Pokie Tarantulas

The tropics are known for large bugs-hornets, roaches, ants-they all seem to be on some kind of miracle grow hormone.  Until now I have forgotten this is also true of spiders.  I found this tarantula in my bedroom when staying in Vavuniya.  Apparently he's a Sri Lankan ornamental tarantula nicknamed a 'Pokie'. 

I have a new found appreciation of  sleeping with a mosquito net in the security of knowing I will not wake to find this guy in my bed. 

Hopping Gates in Colombo Part Deux

It was my friend's 35th birthday party in Colombo and I made my way in for the big event...she called it her official entry into the Middle Ages.  Kind of dramatic if you ask me. 

I was happy to be able to take the train with one of the other expats in Batticaloa.  Aside from being my cycling and badminton partner she also lived in Afghanistan the same time as me and we have a ton in common.  Not only did she provide some much needed comic relief on the 10 hour overland journey, but also a place to go in the morning. My friend had sent me an SMS to warn me that there was a crowd of emergency aid workers in the process of a bender at our guesthouse. 

As much as the idea of walking into a house tired and exhausted to find a crowd of drunken expats sprawled out over the place appealed to me-I instead took my friend up on the offer of an extra bedroom in her Colombo guesthouse. We had the opportunity to go for breakfast at Cinnamon Grand hotel, where I was told by a man from the Seychelles that there's a village inside of the hotel.  I don't know if this was true...considering the man was slamming shots of vodka at the time I don't know if it's trustworthy...however, given the size of it this could very well be possible.

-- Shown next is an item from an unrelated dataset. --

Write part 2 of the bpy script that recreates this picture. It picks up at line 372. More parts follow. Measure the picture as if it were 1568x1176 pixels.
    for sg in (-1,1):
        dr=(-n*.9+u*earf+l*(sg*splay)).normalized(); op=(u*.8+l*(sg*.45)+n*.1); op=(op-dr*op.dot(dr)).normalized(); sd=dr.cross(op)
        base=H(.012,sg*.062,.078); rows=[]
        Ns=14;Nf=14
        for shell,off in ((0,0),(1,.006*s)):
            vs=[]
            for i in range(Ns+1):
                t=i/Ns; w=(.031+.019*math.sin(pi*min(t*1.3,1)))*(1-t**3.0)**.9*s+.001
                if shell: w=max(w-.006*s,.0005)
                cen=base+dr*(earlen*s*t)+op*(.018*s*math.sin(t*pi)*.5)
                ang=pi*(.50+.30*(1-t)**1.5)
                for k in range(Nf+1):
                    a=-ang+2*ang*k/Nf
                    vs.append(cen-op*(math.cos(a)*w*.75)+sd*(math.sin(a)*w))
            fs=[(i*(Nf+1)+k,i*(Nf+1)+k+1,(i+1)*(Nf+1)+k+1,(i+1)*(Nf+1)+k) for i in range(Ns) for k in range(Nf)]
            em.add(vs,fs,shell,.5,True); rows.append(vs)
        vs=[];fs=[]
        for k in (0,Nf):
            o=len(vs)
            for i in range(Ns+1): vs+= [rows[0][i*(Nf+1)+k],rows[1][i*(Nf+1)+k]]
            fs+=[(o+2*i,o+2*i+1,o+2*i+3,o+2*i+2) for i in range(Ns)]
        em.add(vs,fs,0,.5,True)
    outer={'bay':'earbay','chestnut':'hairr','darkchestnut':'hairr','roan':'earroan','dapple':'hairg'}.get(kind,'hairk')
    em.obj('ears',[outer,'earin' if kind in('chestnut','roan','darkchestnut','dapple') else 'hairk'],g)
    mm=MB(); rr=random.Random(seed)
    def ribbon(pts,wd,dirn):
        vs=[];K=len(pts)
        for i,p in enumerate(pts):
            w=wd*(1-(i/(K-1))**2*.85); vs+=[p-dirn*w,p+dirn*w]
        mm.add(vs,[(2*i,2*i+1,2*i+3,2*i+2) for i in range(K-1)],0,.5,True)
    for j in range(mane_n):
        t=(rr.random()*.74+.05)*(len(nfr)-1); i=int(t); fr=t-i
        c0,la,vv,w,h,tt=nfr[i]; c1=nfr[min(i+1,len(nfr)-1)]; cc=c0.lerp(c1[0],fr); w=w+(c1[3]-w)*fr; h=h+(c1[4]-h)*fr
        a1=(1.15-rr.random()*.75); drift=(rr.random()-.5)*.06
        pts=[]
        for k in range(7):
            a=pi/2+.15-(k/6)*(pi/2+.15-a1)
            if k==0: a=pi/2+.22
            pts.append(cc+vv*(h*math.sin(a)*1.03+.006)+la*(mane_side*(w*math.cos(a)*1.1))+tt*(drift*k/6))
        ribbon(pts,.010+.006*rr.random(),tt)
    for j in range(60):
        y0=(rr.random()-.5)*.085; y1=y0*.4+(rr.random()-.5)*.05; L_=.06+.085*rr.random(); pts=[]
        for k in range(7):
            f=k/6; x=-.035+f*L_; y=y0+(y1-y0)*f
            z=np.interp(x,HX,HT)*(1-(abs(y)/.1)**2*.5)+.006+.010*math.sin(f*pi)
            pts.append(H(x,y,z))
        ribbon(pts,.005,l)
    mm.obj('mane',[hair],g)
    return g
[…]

In the afternoon I returned to our guesthouse and then spent the day shopping with my friend before heading the posh Galle Face hotel for drinks.  It was an absolutely lovely setting.  Dim candlelight was spread across tables that sat right on the edge of the water with waves crashing down.  Many a gin and tonic was had along with wine for a crowd of about 30.  There even appeared to be some random people who somehow joined us and didn't even know my friend, but had somehow made their way to our table.  I somehow became surrounded by a group of people who had all previously worked in Afghanistan--all about the same time as me.  It seems at the moment I'm surrounded by a load of people with experiences in Afghanistan, Sudan and the DRC-it's an interesting bunch to say the least.  I also met a Brit who apparently had been rejected by MI6.  Or at least he told me he had been.  Most likely it was a pick up line, but I entertained the notion and let him chat me up for a while.  Whether true or not, he definitely had some good stories to share about it.

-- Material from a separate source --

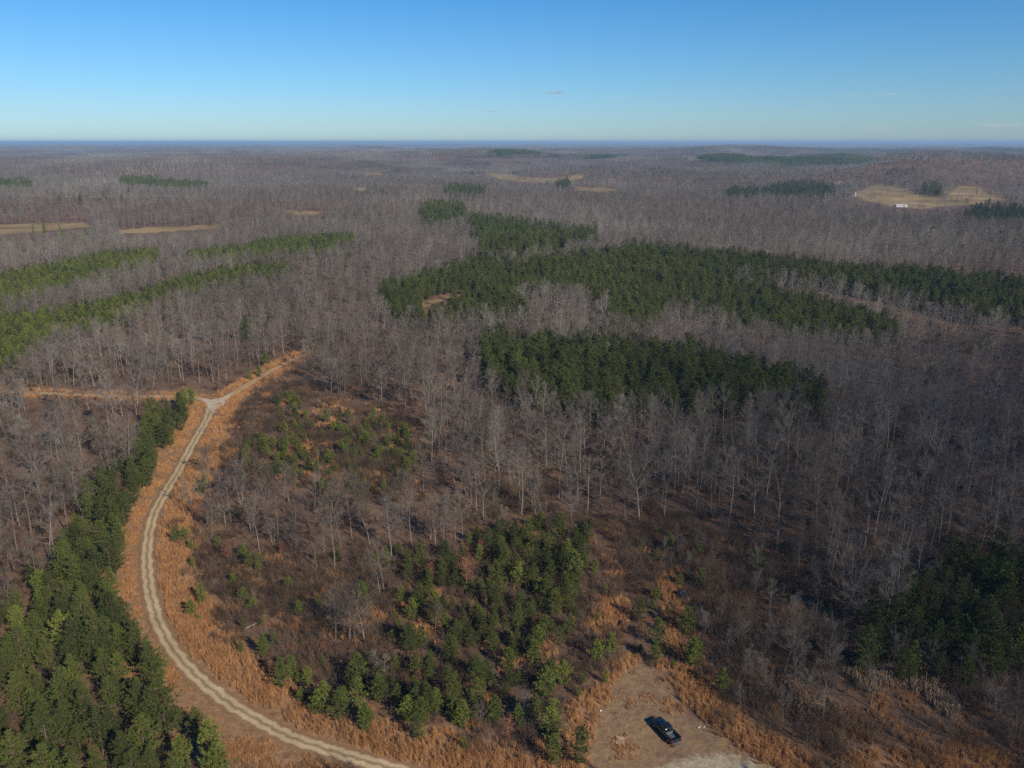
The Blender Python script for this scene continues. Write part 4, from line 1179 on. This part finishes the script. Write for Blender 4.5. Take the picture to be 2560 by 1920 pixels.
tx, ty, tz = at(1438, 1585)
truck((tx, ty, tz), math.radians(116)).scale = (.84, .84, .84)
def small_thing(name, label, cat, B, mats, u, v, rz=0.0, lift=0.0, group=None, smooth=False):
    x, y, z = at(u, v)
    o = part(name, B, mats, None, smooth); o.location = (x, y, z + lift); o.rotation_euler = (0, 0, rz)
    o['label'] = label; o['category'] = cat
    if group: o['group'] = group
    return o
B = MB(); B.box((0, 0, .05), (1.25, 1.5, .03)); B.box((.45, 0, .016), (.09, 1.4, .032)); B.box((-.45, 0, .016), (.09, 1.4, .032))
small_thing('plywood_sheet', 'weathered tan plywood sheet lying flat left of the black truck', 'plywood', B, [M_WOODP], 1340, 1600, -.15)
rg = random.Random(12)
def scrap(n, sc):
    B = MB()
    for k in range(n):
        a = rg.random() * 6.28; rr_ = rg.uniform(0, .35) * sc
        p = Vector((math.cos(a) * rr_, math.sin(a) * rr_, .06)); d = rdir(rg, Vector((0, 0, 0)), 1); d.z *= .3
        B.tube([p, p + d * .05, p + d * .2, p + d * .25], [.03, .055, .055, .02], 7)
    return B
small_thing('litter', 'white bottles dropped in the orange grass right of the truck', 'litter', scrap(5, 1.6), [M_WHITE], 1514, 1573)
small_thing('litter', 'single white scrap at the left edge of the worn clearing', 'litter', scrap(2, .5), [M_WHITE], 1297, 1537)
B = MB(); B.tube([(0, 0, 0), (0, 0, .38), (0, 0, .40)], [.15, .18, .17], 14)
small_thing('bucket', 'white bucket beside the dark hunting blind', 'bucket', B, [M_WHITE], 1486, 1296)
bl = bpy.data.objects.new('hunting_blind', None); COL.objects.link(bl)
bx_, by_, bz_ = at(1473, 1292); bl.location = (bx_, by_, bz_); bl.rotation_euler = (0, 0, .5)
bl['label'] = 'low dark hunting blind with pale hoops half hidden in brush'; bl['category'] = 'hunting blind'
B = MB(); loft(B, [(-.9,.62,0,.5,.1),(-.75,.8,0,1.15,.2),(0,.86,0,1.45,.25),(.75,.8,0,1.15,.2),(.9,.62,0,.5,.1)]); part('canvas', B, [M_CANVAS], bl, True)
for x in (-.45, 0, .45):
    B = MB(); hh_ = 1.50 if x == 0 else 1.36
    B.tube([(x, .88 * math.cos(a), .02 + hh_ * math.sin(a)) for a in np.linspace(0, math.pi, 11)], [.016] * 11, 5); part('hoop', B, [M_POLE], bl)
for i, (u, v, L_, rz, lab) in enumerate([(1351,1344,2.6,.6,'pale fallen branch in the grass left of the hunting blind'),(1497,1376,2.2,.8,'pale fallen branch right of the tallest orange grass tuft'),(2181,1587,2.4,.7,'pale fallen branch at the lower right edge'),(545,1352,3.6,.9,'long fallen branch in the brush inside the road bend'),(1236,1338,2.4,.4,'pale fallen branch at the pine thicket edge')]):
    B = MB(); r2 = random.Random(i); p = [(-L_/2 + L_ * k / 5, r2.uniform(-.06,.06), .12 + r2.uniform(0,.06)) for k in range(6)]
    B.tube(p, [.05,.055,.05,.04,.03,.015], 6); B.tube([p[3], (p[3][0]+.4, .45, .3)], [.025,.01], 4); B.tube([p[2], (p[2][0]+.3, -.4, .35)], [.025,.01], 4)
    small_thing('fallen_branch', lab, 'branch', B, [M_LOG], u, v, rz, group='fallen branches')
# farm buildings on the pasture
def gable(name, label, cat, u, v, L_, W_, H_, rz, roofm):
    x, y, z = at(u, v); e = bpy.data.objects.new(name, None); COL.objects.link(e); e.location = (x, y, z + .1); e.rotation_euler = (0, 0, rz)
    e['label'] = label; e['category'] = cat
    B = MB(); B.box((0, 0, H_ / 2 - .5), (L_, W_, H_ + 1)); i = len(B.v)
    for sx in (-1, 1): B.v += [(sx * L_ / 2, -W_ / 2, H_), (sx * L_ / 2, W_ / 2, H_), (sx * L_ / 2, 0, H_ + W_ * .22)]
    B.f += [(i, i + 1, i + 2), (i + 3, i + 5, i + 4)]; B.m += [0, 0]
    part('wall', B, [M_WMETAL], e)
    B = MB()
    for s in (-1, 1):
        sl = math.atan2(W_ * .22, W_ / 2); ln = W_ / 2 / math.cos(sl) + .5
        B.box((0, s * (W_ / 4 + .15), H_ + W_ * .11 + .02), (L_ + .8, ln, .12), rx=-s * sl)
    part('roof', B, [roofm], e)
    B = MB(); B.box((L_ * .2, -W_ / 2 - .03, 1.4), (L_ * .18, .05, 2.8)); part('door', B, [M_STEEL], e)
gable('barn', 'long white metal barn at the foot of the tan pasture hill', 'barn', 1946, 447, 15, 5, 1.9, .05, M_WMETAL)
gable('shed', 'small white shed at the left edge of the pasture hill', 'shed', 1845, 424, 4.5, 4.5, 4.2, .9, M_WMETAL)

# ------------------------------------------------------------------ small faint clouds, far out and well above the haze, plus an added shade cloud
def cloud(u, v, wpx, hpx, dens, col, label, seed, dist=14000.0):
    dx = (u * K - 1280) / FPX; dy = (960 - v * K) / FPX
    d = Vector((dx, CP + dy * SP, -SP + dy * CP)).normalized()
    c = Vector((0, 0, CAM_H)) + d * dist
    W_ = wpx * K / FPX * dist / 2; H_ = hpx * K / FPX * dist / 2
    rg = random.Random(seed); bm = bmesh.new()
    for k in range(9):
        q = Vector((rg.uniform(-.75, .75) * W_, rg.uniform(-.5, .5) * W_, rg.uniform(-.3, .35) * H_)); f = 1 - .6 * abs(q.x) / W_
        r = bmesh.ops.create_icosphere(bm, subdivisions=3, radius=1.0)
        for vv in r['verts']:
            n_ = 1 + .25 * float(vnoise(vv.co.x * 2.3 + k * 5, vv.co.y * 2.3 + vv.co.z * 3, seed))
            vv.co = Vector((vv.co.x * W_ * .34 * f * n_, vv.co.y * W_ * .3 * n_, vv.co.z * H_ * .55 * f * n_)) + q
    me = bpy.data.meshes.new('cloud'); bm.to_mesh(me); bm.free()
    m = bpy.data.materials.new('cloud_vapour'); m.use_nodes = True; n = m.node_tree; n.nodes.clear()
    o = n.nodes.new('ShaderNodeOutputMaterial'); vo = n.nodes.new('ShaderNodeVolumePrincipled')
    vo.inputs['Color'].default_value = (*col, 1); vo.inputs['Density'].default_value = dens
    n.links.new(vo.outputs[0], o.inputs['Volume']); me.materials.append(m)
    ob = link('cloud', me, None, c, label=label, category='cloud', group='small faint clouds')
    ob.rotation_euler = (0, 0, -math.atan2(d.x, d.y))
def added_shade_cloud(tx_, ty_, sx, sy, thick, dens, label, rot=0.0, alt=1500.0):
    """an added, unseen cloud up-sun of the ground point (tx_, ty_); placed only to shade that ground"""
    hd = alt / math.tan(R(SUN_EL)); a = R(SUN_AZ)
    bm = bmesh.new(); bmesh.ops.create_icosphere(bm, subdivisions=4, radius=1.0)
    for vv in bm.verts:
        n_ = 1 + .28 * float(fbm(vv.co.x * 1.7 + 4, vv.co.y * 1.7 + vv.co.z, 17, 2))
        vv.co = Vector((vv.co.x * sx * n_, vv.co.y * sy * n_, vv.co.z * thick * n_))
    me = bpy.data.meshes.new('cloud'); bm.to_mesh(me); bm.free()
    m = bpy.data.materials.new('cloud_vapour'); m.use_nodes = True; n = m.node_tree; n.nodes.clear()
    o = n.nodes.new('ShaderNodeOutputMaterial'); vo = n.nodes.new('ShaderNodeVolumePrincipled')
    vo.inputs['Color'].default_value = (1, 1, 1, 1); vo.inputs['Density'].default_value = dens
    n.links.new(vo.outputs[0], o.inputs['Volume']); me.materials.append(m)
    ob = link('cloud', me, None, (tx_ + math.sin(a) * hd, ty_ + math.cos(a) * hd, alt), label=label, category='cloud', group='added shade clouds behind the viewpoint')
    ob.rotation_euler = (0, 0, rot)
added_shade_cloud(165, 225, 170, 120, 60, .0044, 'added unseen cloud behind the viewpoint shading the right woods', .5)  # out-of-view cloud, added to darken the woods at the right
cloud(1200, 200, 46, 9, .0060, (.75,.68,.72), 'small pinkish grey cloud right of centre', 1)
cloud(910, 229, 18, 8, .0030, (.5,.52,.6), 'tiny grey cloud wisp left of the centre cloud', 2)
cloud(1062, 240, 30, 4, .0040, (.5,.52,.6), 'thin grey cloud streak below the centre cloud', 3)
cloud(1880, 204, 130, 5, .0012, (1,1,1), 'long faint white cloud streak at the upper right', 4)
cloud(1895, 277, 60, 12, .0012, (1,1,1), 'pale soft cloud low over the right horizon', 5)
cloud(2160, 271, 90, 14, .0014, (1,1,1), 'larger pale cloud low at the right edge', 6)

# ------------------------------------------------------------------ haze
def haze():
    B = MB(); B.box((0, 14000, 50), (120000, 100000, 400 - 180))
    zlo, zhi = -75.0, 96.0
    B = MB(); B.box((0, 12000, (zlo + zhi) / 2), (110000, 76000, zhi - zlo))
    m = bpy.data.materials.new('haze'); m.use_nodes = True; n = m.node_tree; n.nodes.clear()
    o = n.nodes.new('ShaderNodeOutputMaterial'); v = n.nodes.new('ShaderNodeVolumePrincipled')
    v.inputs['Color'].default_value = (0.38, 0.60, 0.86, 1)
    v.inputs['Density'].default_value = 0.95e-4
    v.inputs['Anisotropy'].default_value = 0.0
    n.links.new(v.outputs[0], o.inputs['Volume'])
    link('haze', B.mesh('haze', [m]), kind='stuff', label='thin blue air haze over the distance')
haze()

  At about 3am I returned to my guesthouse.  I had been told that our guard had improved dramatically since the last time I had to climb the 3 meter wall with the help of being put on the shoulders of a stoned tuk tuk driver.  Unfortunately I had a bit of an altercation with my tuk tuk driver this time as he tried to charge me a ridiculous amount of money.  I suppose it was the drinking and my past experiences fighting with Arab taxi men as I immediately yelled something at him Arabic and he responded by saying nasty in Sinhalese before driving off into the empty street.  Sometimes things are best left to be lost in translation.

The next 1.5 hours were spent attempting to yet again try to get in the gate.  I called the guard and at first it rang, but then he switched his phone off.   Unlike the last time I had to hop the gate, I was alone and in a skirt and heels which resulted in many a man driving by-turning around and driving by again.  Apparently I appeared to be a hooker of some sort.  Unfortunately for these men I immediately approached them not to tell them how much I charged, but instead to tell them I had been locked out.  There were four men who did this-one even called the police, but they never did come.  I kept banging on the gate yelling, Hello Mr. Security Guard!" But nothing. 

I was being attacked by mosquitos, I was tired, kind of drunk and actually considered taking a nap on the pavement when a truck drove up, then turned around and came back stopping where I was standing.  Again, he thought I was a hooker, however this guy proved useful.  I explained my situation and asked him if he had a ladder or something I could use to climb the gate.  He told me that he did have one in his house.  I asked him if he wouldn't mind getting it and he agreed saying he'd return in 10 minutes.  I only half believed he would do this and sat down on the sidewalk with a sense of defeat.  Just as I was beginning to think that my yelling at the tuk tuk driver was some kind of karmic retribution, the truck driver returned with a proper ladder.  He extended it out, helped me climb it then he did the same to help me down on the other side.  He then climbed back over the wall and packed up the ladder.  I asked him how I could thank him--with the tuk tuk driver I had offered him money, but he had refused. This guy asked me for my phone number and told me to stop by the Bay Leaf restaurant where he worked. And then he drove off.

And once again I'm reminded of the kindness of strangers, even if it means breaking into one's home.